Meta shares tumble after legal setbacks, jury verdicts

March 26, 2026

Meta shares tumble after legal setbacks, jury verdicts
Meta shares tumble after legal setbacks, jury verdicts Proactive uses images sourced from Shutterstock

Shares of Meta Platforms Inc (NASDAQ:META, XETRA:FB2A, SIX:FB) fell about 7.8% on Thursday afternoon, pressured by a series of legal setbacks, fresh layoffs and lingering investor concerns over elevated capital spending.

The decline came as the broader “Magnificent 7” technology group retreated, adding to downward pressure on the social media giant’s stock.

A jury in New Mexico found Meta liable for violating state consumer protection laws in a civil case tied to child safety on its platforms, ordering the company to pay $375 million in penalties.

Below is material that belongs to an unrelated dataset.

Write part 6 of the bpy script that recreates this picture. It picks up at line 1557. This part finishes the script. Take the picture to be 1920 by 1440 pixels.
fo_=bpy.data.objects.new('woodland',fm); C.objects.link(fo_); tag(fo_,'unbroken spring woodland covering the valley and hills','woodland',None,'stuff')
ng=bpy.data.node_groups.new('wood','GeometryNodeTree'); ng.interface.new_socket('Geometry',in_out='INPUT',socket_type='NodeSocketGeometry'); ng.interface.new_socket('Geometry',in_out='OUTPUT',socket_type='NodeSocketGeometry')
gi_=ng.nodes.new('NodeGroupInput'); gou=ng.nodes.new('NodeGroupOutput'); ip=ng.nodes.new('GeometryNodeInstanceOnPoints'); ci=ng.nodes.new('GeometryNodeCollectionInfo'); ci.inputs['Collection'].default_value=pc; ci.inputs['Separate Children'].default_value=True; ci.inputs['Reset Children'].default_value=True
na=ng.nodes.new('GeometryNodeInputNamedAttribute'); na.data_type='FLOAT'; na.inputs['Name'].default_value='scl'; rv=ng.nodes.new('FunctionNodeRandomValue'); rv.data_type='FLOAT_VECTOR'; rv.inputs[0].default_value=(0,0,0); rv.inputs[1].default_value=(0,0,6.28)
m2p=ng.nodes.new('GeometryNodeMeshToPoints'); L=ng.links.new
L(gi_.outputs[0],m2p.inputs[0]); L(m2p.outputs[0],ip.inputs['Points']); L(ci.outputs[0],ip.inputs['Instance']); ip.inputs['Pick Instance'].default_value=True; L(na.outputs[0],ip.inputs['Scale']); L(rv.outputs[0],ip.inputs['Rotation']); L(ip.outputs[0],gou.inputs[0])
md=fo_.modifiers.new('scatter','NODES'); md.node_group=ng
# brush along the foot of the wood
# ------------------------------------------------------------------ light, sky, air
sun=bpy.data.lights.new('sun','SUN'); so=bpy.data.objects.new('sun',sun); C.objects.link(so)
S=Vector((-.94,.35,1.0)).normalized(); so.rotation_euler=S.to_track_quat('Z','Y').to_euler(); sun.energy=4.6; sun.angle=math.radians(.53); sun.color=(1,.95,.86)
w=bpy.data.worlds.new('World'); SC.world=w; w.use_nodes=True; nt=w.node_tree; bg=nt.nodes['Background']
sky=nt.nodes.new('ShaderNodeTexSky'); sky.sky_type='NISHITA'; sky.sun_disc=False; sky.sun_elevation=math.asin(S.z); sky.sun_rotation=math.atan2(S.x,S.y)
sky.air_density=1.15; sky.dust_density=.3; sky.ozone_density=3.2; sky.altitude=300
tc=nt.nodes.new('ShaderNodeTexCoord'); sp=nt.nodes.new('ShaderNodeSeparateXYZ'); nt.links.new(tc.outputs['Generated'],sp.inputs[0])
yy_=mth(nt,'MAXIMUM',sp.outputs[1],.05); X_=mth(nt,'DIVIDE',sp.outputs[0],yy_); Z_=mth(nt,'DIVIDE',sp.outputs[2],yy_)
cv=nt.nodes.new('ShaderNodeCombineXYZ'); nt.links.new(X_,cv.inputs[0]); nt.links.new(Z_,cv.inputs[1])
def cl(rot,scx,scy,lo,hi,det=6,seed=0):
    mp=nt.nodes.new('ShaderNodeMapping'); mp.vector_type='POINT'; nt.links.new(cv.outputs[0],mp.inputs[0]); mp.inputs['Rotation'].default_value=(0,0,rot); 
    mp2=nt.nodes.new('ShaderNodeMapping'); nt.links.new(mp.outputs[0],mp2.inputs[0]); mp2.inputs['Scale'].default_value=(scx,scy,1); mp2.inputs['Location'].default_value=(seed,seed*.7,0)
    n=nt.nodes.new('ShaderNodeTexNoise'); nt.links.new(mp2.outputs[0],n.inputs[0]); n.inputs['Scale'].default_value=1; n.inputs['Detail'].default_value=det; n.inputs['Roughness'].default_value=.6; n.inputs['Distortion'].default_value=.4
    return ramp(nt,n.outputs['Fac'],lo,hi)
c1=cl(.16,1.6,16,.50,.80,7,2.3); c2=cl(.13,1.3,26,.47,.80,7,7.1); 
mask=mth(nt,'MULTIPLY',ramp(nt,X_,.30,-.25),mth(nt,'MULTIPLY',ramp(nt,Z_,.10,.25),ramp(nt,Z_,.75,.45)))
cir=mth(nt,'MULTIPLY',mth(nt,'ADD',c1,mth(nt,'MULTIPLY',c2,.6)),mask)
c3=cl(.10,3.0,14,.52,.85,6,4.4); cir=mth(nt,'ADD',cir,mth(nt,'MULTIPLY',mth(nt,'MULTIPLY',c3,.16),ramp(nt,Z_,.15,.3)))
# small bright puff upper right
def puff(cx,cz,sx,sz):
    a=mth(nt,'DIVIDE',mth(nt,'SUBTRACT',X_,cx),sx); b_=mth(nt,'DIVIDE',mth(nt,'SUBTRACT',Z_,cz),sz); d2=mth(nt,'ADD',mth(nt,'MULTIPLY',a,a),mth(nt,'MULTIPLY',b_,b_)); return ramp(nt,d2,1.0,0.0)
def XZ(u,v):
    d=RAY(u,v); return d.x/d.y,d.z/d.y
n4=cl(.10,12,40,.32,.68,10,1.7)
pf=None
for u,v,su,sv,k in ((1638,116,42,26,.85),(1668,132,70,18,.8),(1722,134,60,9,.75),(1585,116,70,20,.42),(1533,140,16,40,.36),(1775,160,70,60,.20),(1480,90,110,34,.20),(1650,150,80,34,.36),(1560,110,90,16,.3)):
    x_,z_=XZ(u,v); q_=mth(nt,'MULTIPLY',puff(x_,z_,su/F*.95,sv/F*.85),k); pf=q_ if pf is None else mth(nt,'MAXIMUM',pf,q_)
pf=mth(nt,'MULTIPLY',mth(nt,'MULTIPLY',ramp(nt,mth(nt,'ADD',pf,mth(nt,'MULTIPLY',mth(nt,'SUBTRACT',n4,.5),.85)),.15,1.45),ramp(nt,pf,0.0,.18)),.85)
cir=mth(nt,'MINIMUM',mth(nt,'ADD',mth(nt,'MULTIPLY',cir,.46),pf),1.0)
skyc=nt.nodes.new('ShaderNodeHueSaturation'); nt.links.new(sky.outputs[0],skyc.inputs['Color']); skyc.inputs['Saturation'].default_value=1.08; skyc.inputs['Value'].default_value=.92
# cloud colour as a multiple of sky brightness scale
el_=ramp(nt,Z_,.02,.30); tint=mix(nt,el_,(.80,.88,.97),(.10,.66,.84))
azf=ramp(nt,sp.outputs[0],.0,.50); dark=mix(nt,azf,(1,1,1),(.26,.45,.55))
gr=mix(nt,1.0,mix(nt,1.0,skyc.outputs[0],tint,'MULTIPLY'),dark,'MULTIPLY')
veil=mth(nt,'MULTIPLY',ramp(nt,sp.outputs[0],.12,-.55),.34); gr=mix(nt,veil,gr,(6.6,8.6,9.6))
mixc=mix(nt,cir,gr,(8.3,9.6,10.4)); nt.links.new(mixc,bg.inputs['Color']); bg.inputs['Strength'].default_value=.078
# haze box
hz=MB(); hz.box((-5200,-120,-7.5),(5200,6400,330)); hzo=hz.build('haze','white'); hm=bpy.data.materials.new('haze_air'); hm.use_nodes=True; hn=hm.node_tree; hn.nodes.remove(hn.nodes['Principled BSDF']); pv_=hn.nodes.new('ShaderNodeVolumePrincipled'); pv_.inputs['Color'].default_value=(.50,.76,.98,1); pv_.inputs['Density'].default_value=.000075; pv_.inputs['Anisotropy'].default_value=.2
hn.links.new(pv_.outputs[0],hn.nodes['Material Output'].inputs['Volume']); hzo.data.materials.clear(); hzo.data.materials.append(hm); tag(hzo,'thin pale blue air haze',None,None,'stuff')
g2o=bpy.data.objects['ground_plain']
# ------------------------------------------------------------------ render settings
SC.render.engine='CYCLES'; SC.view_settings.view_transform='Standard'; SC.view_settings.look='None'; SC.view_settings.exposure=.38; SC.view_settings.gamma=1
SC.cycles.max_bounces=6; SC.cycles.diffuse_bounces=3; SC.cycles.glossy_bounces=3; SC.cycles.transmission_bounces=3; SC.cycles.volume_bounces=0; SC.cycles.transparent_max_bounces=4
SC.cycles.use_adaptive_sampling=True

The lawsuit, filed by the state’s attorney general in 2023, accused Meta of misleading users about the safety of its services and failing to adequately protect children from exploitation and mental health risks. Jurors found the company liable on all counts, with the penalty representing the maximum allowed under state law based on the number of violations.

Meta said it plans to appeal the verdict. “We disagree with the decision and will challenge it,” spokesperson Andy Stone said in a statement.

In a separate case, a Los Angeles jury late Wednesday found that Meta and YouTube contributed to the mental health issues of a 20-year-old woman due to addictive features on their platforms. The jury awarded $6 million in damages to the plaintiff, to be paid by Meta and YouTube’s parent, Alphabet.

The back-to-back rulings could carry broader implications for the tech industry, particularly around platform accountability and user safety.

Adding to the pressure, investors also reacted to news that ARK Invest, led by Cathie Wood, sold more than 3,500 Meta shares, signaling some institutional repositioning.

The combination of legal headwinds, investor sentiment and sector-wide weakness weighed heavily on Meta shares during the session.